What you have to do: Give back the lines exactly, from the first one to the line with "COL = S.collection", both ends included.
"""
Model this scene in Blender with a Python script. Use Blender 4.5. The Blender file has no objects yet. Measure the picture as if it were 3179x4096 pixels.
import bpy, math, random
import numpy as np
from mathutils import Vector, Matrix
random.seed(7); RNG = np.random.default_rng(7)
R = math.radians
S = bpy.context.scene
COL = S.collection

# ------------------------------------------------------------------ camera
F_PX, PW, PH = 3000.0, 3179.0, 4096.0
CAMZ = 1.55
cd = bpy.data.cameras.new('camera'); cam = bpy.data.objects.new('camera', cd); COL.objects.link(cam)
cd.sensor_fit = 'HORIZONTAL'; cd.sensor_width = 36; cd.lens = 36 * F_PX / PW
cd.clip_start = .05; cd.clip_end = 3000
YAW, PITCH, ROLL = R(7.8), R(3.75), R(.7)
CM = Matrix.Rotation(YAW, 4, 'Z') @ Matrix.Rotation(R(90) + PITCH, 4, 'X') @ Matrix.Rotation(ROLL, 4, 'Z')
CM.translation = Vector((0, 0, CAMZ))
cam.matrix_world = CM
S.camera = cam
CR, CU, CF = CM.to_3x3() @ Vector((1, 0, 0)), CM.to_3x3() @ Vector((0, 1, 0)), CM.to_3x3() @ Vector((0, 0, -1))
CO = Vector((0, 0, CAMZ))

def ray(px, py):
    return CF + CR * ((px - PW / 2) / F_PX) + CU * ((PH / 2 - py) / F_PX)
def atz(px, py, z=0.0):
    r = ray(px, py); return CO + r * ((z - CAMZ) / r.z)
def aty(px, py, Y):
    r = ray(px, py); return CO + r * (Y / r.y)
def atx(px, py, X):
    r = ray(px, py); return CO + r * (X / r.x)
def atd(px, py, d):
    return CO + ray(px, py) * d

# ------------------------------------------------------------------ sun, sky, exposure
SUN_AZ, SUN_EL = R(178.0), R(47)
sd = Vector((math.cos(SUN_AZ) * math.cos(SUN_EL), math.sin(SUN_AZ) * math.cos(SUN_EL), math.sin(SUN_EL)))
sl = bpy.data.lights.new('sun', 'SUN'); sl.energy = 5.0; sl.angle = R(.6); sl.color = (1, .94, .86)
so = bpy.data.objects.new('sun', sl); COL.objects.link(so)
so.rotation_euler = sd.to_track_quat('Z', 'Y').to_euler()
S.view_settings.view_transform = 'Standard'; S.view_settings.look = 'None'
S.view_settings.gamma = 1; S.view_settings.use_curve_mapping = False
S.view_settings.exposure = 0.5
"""
Response to this task:
Model this scene in Blender with a Python script. Use Blender 4.5. The Blender file has no objects yet. Measure the picture as if it were 3179x4096 pixels.
import bpy, math, random
import numpy as np
from mathutils import Vector, Matrix
random.seed(7); RNG = np.random.default_rng(7)
R = math.radians
S = bpy.context.scene
COL = S.collection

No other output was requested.